Details bleiben unklar

Wer an jenem 6. Oktober 2021 auf dem Parkplatz des Berufskollegs Opladen nun angefangen hat: Ob der Angeklagte zuerst zugestochen oder das Opfer zuerst mit der Faust geschlagen hat, konnte das Gericht nicht abschließend feststellen, im Zweifelsfall sei man daher der Version des Angeklagten gefolgt, wonach er mit dem Messerangriff auf einen Faustschlag des 19-jährigen Opfers reagiert haben soll. Es seien allerdings „kraftvoll ausgeführte Stiche“ gewesen, nicht konkret, aber „potenziell“ lebensgefährlich. Hätte er einen halben Zentimeter daneben getroffen, würde man hier nicht mehr nur über drei Jahre sprechen, versuchte die Richterin dem Angeklagten klarzumachen, dass das Verfahren für ihn „glimpflich“ ausgegangen sei.
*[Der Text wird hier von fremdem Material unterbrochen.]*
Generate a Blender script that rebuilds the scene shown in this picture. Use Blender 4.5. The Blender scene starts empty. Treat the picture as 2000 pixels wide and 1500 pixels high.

Das sah der Angeklagte offenkundig anders: Er schien sichtlich schockiert nach der Verkündung. Seine Verlobte, die mit ihrer Mutter und offenbar mit Bekannten im Saal anwesend war, brach in Tränen aus. Rufe aus dem Zuschauerraum störten die Erklärung, die Richterin musste die Anwesenden mehrmals ermahnen.

Noch ist das Urteil nicht rechtskräftig, es ist auch noch nicht entschieden, ob der 22-Jährige die Strafe im offenen Vollzug absitzen kann. So könne er tagsüber seinem neuen Job nachgehen, hieß es. Den habe man sich auch genau angeschaut, erklärte die Richterin: Er sei bei einem Mann angestellt, mit dem er im Vorfeld gemeinsam in einen Wohnungseinbruchdiebstahl verwickelt gewesen sein soll.